Freezing motion-induced dephasing in an atomic-ensemble quantum memory
Yan Jiang, Jun Rui, Xiao-Hui Bao, Jian-Wei Pan

TL;DR
This paper introduces a novel technique to eliminate motion-induced dephasing in atomic-ensemble quantum memories by engineering the spin-wave momentum, significantly extending memory lifetime and preserving high fidelity.
Contribution
The authors develop a coherent manipulation method to zero the spin-wave momentum, effectively freezing motion-induced dephasing in quantum memories.
Findings
Memory lifetime extended to atom cloud expansion limit
High cross-correlation (>20) maintained after manipulation
Dephasing frozen regardless of detection angle
Abstract
Motion-induced dephasing is a dominant decoherence mechanism for atom-gas quantum memories.
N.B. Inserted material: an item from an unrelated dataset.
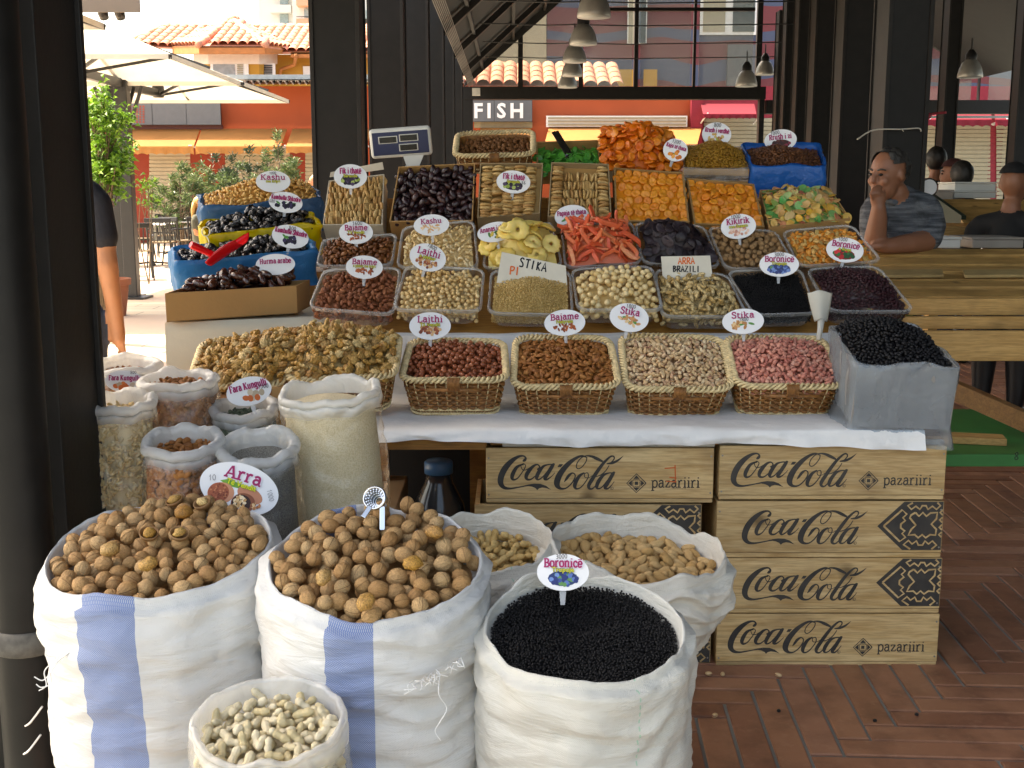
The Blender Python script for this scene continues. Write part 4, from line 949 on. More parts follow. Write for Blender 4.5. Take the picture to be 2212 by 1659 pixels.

In this paper, we develop a new coherent manipulation technique which enables arbitrary engineering of the spin-wave momentum with neglectable noise. By zeroing the spin-wave momentum, motion-induced dephasing can be frozen completely. We experimentally demonstrate this scheme with laser-cooled atoms in a DLCZ configuration. By applying the freezing pulses, memory lifetime gets extended significantly to the limit of atom cloud expansion and does not depend on the detection angle anymore. The observed high cross-correlation above 20 proves that high-fidelity memory operation is well preserved after coherent manipulation.